◆ **WHAT IS BEING ASKED**: Pull every line holding the string "that" from the records below.

◆ **RECORD LIST**:

** START **

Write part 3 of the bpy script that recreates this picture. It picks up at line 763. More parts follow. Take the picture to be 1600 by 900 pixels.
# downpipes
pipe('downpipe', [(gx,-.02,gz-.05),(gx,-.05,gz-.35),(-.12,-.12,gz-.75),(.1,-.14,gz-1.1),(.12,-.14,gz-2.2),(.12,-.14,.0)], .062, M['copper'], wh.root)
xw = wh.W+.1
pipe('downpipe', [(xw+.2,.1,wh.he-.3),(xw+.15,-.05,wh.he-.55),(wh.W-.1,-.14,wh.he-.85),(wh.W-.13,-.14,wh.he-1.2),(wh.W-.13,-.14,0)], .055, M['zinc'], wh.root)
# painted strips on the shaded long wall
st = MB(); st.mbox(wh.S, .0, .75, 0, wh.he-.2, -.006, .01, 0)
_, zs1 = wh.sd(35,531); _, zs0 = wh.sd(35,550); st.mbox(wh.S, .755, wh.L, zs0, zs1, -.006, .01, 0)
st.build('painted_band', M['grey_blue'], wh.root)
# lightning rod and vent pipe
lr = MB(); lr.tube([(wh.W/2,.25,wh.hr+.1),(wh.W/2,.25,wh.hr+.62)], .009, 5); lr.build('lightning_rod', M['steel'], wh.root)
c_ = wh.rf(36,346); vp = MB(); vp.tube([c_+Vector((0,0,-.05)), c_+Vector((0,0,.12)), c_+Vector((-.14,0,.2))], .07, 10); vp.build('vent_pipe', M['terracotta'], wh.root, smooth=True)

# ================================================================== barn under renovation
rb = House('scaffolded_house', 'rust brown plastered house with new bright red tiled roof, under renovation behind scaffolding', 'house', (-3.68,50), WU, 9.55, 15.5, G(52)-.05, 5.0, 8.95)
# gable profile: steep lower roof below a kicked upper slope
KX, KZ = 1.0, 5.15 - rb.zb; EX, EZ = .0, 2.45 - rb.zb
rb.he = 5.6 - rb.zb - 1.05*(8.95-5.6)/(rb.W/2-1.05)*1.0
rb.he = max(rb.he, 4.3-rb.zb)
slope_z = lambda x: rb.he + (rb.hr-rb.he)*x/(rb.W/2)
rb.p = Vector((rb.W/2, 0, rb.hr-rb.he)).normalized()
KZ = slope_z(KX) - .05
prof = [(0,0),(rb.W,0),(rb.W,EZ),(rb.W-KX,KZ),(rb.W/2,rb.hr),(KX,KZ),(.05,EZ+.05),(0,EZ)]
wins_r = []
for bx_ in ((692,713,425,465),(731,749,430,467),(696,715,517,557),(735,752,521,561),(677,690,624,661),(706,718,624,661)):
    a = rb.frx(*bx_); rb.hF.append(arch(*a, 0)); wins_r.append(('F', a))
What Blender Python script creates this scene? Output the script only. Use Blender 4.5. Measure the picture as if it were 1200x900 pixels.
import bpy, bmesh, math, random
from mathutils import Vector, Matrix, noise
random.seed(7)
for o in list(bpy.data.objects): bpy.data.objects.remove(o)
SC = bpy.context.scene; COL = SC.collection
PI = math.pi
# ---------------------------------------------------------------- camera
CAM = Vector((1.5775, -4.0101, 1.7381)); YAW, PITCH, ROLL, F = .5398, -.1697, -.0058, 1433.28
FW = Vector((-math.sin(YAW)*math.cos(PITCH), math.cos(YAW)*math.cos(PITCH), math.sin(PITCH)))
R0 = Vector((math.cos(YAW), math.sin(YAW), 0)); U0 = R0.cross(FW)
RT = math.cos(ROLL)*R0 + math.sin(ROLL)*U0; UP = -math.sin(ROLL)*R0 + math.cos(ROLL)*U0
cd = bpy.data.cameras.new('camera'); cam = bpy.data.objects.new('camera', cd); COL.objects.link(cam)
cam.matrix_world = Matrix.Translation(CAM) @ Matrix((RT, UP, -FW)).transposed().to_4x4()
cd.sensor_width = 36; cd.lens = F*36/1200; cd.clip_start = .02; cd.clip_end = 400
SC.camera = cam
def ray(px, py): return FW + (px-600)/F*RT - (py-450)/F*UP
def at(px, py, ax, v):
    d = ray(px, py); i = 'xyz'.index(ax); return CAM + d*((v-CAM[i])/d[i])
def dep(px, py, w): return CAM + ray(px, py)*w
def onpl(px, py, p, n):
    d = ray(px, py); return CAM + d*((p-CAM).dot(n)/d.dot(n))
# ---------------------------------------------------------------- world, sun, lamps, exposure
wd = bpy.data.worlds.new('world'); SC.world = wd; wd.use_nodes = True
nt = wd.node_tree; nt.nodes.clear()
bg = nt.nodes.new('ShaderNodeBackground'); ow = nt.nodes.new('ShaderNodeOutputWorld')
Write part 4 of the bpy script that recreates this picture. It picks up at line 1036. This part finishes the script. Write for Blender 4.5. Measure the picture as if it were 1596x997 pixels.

** END **

◆ **SOLUTION FOR THIS EXERCISE**:
Write part 3 of the bpy script that recreates this picture. It picks up at line 763. More parts follow. Take the picture to be 1600 by 900 pixels.
Write part 4 of the bpy script that recreates this picture. It picks up at line 1036. This part finishes the script. Write for Blender 4.5. Measure the picture as if it were 1596x997 pixels.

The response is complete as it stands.